Człowiek samotny, nie mylić z osamotnionym, jest wolny, ma swobodę ruchów, działań mniej lub bardziej stosownych. Może odpuścić sobie to i owo; jeśli jest kobietą m.in. uwolnić się od kieratu domowego, przymusowego oglądania rozgrywek sportowych, dogadzania panu i władcy tu i tam, bycia piękną i zadbaną, seksowną i interesującą przez 24 godz. na dobę. Listek sałaty na obiad, bądź kluski ze szpinakiem, bądź spacer zamiast, a jak!! Oczywiście zamiast produkcji w ilościach przemysłowych rozmaitych pyszności. Nikt nie zrzędzi, marudzi, absorbuje ponad miarę. Jeżeli już to incydentalnie, z różą w zębach, absorbuje co nieco tylko.
Samotność ponoć sprawia, że stajemy się bardziej surowi dla siebie, a łagodniejsi dla innych; jedno i drugie czyni nasz charakter lepszym. Tak twierdził Fryderyk Nitsche przynajmniej.

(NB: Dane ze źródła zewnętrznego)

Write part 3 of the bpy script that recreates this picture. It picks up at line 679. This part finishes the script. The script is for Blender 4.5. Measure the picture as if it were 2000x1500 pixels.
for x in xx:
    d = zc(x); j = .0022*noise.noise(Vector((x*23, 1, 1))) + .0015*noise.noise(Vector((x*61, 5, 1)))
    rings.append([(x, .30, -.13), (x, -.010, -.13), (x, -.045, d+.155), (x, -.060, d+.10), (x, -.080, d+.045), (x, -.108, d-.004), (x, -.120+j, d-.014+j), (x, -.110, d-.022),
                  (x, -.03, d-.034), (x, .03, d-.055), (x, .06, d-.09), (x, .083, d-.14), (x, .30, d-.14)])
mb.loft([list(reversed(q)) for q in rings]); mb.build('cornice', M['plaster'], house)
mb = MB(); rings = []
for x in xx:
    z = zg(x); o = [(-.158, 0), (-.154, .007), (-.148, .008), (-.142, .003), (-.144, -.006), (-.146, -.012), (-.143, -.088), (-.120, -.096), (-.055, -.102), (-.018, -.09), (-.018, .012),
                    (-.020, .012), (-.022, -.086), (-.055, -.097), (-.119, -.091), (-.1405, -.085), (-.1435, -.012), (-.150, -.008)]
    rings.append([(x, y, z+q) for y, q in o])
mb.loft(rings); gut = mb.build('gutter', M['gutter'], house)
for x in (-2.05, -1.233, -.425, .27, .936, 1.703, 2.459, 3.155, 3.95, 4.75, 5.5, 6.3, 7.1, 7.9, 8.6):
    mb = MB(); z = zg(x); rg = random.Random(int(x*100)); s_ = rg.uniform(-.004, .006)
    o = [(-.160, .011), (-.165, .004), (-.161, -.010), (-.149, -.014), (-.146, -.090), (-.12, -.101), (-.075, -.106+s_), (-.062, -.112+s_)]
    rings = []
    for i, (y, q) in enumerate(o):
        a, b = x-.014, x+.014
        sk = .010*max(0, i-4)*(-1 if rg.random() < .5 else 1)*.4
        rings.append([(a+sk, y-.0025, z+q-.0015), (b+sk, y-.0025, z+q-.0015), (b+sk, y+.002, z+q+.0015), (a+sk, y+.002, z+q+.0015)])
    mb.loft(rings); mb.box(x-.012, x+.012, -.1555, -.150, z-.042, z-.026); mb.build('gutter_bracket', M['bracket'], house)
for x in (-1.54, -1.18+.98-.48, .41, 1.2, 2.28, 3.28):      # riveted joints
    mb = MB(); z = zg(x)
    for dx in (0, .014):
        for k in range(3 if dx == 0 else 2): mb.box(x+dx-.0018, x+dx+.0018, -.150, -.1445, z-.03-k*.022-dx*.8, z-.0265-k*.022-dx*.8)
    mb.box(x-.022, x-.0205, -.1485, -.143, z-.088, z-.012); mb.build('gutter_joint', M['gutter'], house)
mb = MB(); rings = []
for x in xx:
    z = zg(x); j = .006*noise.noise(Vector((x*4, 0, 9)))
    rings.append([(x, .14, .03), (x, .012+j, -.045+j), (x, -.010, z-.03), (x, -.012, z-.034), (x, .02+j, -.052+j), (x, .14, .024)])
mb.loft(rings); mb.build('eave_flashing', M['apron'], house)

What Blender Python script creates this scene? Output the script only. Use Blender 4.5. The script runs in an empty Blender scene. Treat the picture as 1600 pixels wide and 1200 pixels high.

No chyba, że z tak udoskonalonym charakterem coraz trudniej jest nam znosić własne towarzystwo, wręcz ani chwili dłużej... Wtedy samotność uwiera i doskwiera. A gdy coś uwiera, wiadomo, trzeba to zmienić, w każdym wieku! Przydają się wtedy zaniedbywane dotychczas umiejętności interpersonalne. Odkurzona zasada, ze człowiekowi najbardziej potrzebny drugi człowiek, także ze swoimi wadami i pryszczami. Bo okazuje się że samotność jest bardzo przeludniona /wg Leca/. W otwarciu się na drugiego człowieka przyda się też stosowanie innej, pięknie brzmiącej zasady, ponoć żydowskiej: „Kann mann trinken/ kann mann tanzen/ aber niemals/ mit zasrancen”.